Another problem with the claim that Democrats and liberals forced Lott out of his leadership post: Democrats were the minority party in the Senate at the time and didn't have the votes to force anyone to do anything at the time. In fact, there is more evidence that the Bush Republicans wanted Lott out because he wasn't that effective a leader for them in the Senate and latched on to the remarks Lott made as the means to do that than any liberal group's protestations.
Ooops. Another GOP FAIL.
So what lessons do we take away from this? First of all, don't try to make mountains out of molehills - this just wasn't that big a deal. Secondarily, if you are in public life, choose your words carefully - you may have to eat them later.
Finally, if you are in a position of high visibility and you have the chance to make some racial remark - don't. It's still too tender a subject in America for any real discussion of racial issues, and that's the worst thing about all of this.
1 comment:
Negro is certainly an outdated term but, like 70-year-old Reid, I'm old enough to remember when the term was considered respectful, at least by whites.

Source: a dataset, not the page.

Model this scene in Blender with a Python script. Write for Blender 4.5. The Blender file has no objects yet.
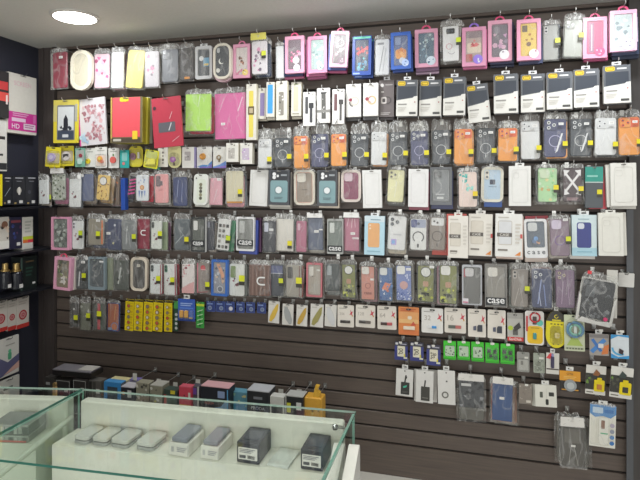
import bpy, math, random, colorsys
from mathutils import Vector, Matrix
S = bpy.context.scene
COL = S.collection
rnd = random.Random(7)

# ------------------------------------------------------------------ camera model
A = math.radians(15.0)
SA, CA = math.sin(A), math.cos(A)
F = 520.0
CY = -2.51                      # the shop camera stands 2.51 m in front of the slat wall
CZ = 1.6
HOR = 186.0
LEFT = -2.365                   # left side wall


def _dir(px, py):
    k = (px - 320) / F
    return -SA + CA * k, CA + SA * k, -(py - HOR) / F


def P(px, py, d=0.0):           # point on the plane d in front of the slat wall
    a, b, c = _dir(px, py)
    t = (-d - CY) / b
    return Vector((t * a, -d, CZ + t * c))


def PL(px, py, d=0.0):          # point on the plane d in front of the left wall
    a, b, c = _dir(px, py)
    t = (LEFT + d) / a
    return Vector((LEFT + d, CY + t * b, CZ + t * c))


def PZ(px, py, z):              # point on a horizontal plane
    a, b, c = _dir(px, py)
    t = (z - CZ) / c
    return Vector((t * a, CY + t * b, z))


# ------------------------------------------------------------------ materials
def lin(h):
    h = h.lstrip('#')
    if len(h) == 3:
        h = ''.join(c * 2 for c in h)
    out = []
    for i in (0, 2, 4):
        v = int(h[i:i + 2], 16) / 255
        out.append(v / 12.92 if v <= .04045 else ((v + .055) / 1.055) ** 2.4)
    return tuple(out) + (1,)


_mats = {}


def new_mat(name):
    m = bpy.data.materials.new(name)
    m.use_nodes = True
    nt = m.node_tree
    nt.nodes.clear()
    out = nt.nodes.new('ShaderNodeOutputMaterial')
    return m, nt, out


def col(h, rough=.45, metal=0.0, var=.06, scale=60, emit=0):
    key = (h, rough, metal, emit)
    if key in _mats:
        return _mats[key]
    m, nt, out = new_mat('surface_' + h.strip('#'))
    b = nt.nodes.new('ShaderNodeBsdfPrincipled')
    tc = nt.nodes.new('ShaderNodeTexCoord')
    no = nt.nodes.new('ShaderNodeTexNoise')
    no.inputs['Scale'].default_value = scale
    no.inputs['Detail'].default_value = 2
    nt.links.new(tc.outputs['Object'], no.inputs['Vector'])
    mx = nt.nodes.new('ShaderNodeMix')
    mx.data_type = 'RGBA'
    c = lin(h)
    if not emit and max(c[:3]) > .45:
        k = 1 - .22 * (max(c[:3]) - .45) / .55
        c = tuple(x * k for x in c[:3]) + (1,)
    mx.inputs['A'].default_value = tuple(x * (1 - var) for x in c[:3]) + (1,)
    mx.inputs['B'].default_value = tuple(min(1, x * (1 + var)) for x in c[:3]) + (1,)
    nt.links.new(no.outputs['Fac'], mx.inputs['Factor'])
    nt.links.new(mx.outputs['Result'], b.inputs['Base Color'])
    b.inputs['Roughness'].default_value = rough
    b.inputs['Metallic'].default_value = metal
    if emit:
        b.inputs['Emission Color'].default_value = c
        b.inputs['Emission Strength'].default_value = emit
    nt.links.new(b.outputs[0], out.inputs[0])
    _mats[key] = m
    return m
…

You're quite right about this, and I'd go even further.
"Negro" was considered respectful by most whites and blacks until the 1970s, and the reason was that Booker T. Washington and W.E.B. Du Bois had argued strongly that "Negro" was the best, most respectful term for blacks. This is why the term "Negro" was adopted back in the 1920s.
Of course, the word then fell out of favor, basically because it became associated with the pre-Civil Rights era. And good riddance!